Mexico is the home of chewing gum, and we hope the following will give you plenty of interesting facts to get ‘stuck’ into…
1. Chewing gum assortment
First, the history bit. Chewing itself is as old as we are as a species, as instinctive as sucking for milk, and the chewing of gum is an older tradition than you’re probably thinking. The ancient Greeks chewed ‘mastiche’ gum from the resin of the Mastic tree (hence our word ‘masticate’) for the same reasons North American Indians quenched their thirst by chewing the sap from spruce trees and the ancient Maya chewed latex from the Sapodilla tree in Central America: for fresh breath and clean teeth!

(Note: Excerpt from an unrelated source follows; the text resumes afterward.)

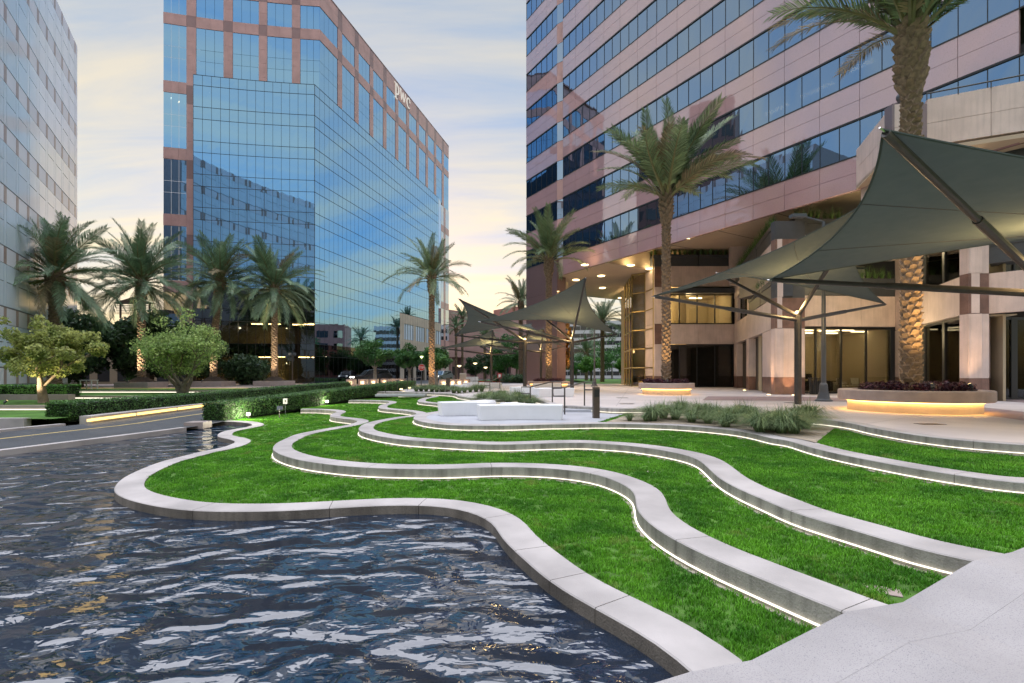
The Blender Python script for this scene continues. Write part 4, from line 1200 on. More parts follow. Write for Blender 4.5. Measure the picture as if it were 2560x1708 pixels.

2. Illustration by Mary Louise Alley-Crosby
It can’t be a coincidence that Sapodillas (tropical evergreens known locally as Chico Zapotes) have been found near most ancient Maya city sites – suggesting they were planted by Maya farmers to provide resin for chewing gum… and much more besides.
3. Illustration by Mary Louise Alley-Crosby
Sapodilla resin may well have been used in the mortar sticking together the great carved stones of ancient Maya temples, to make shoes (dip your bare feet into the resin and it’ll thicken into the shape of your feet – perfect fit each time!) and to make incense.
4. Sapodilla fruit
What’s more, the wood itself is particularly fine (many Maya temple door lintels were made of Sapodilla) and the plum-sized fruits it gives were an important source of food for humans and animals.
5. Sapodilla leaves
Finally, its leaves were used to make teas to cure fevers and diarrhoea. Little wonder, then, that the Sapodilla was considered sacred by the ancient Maya.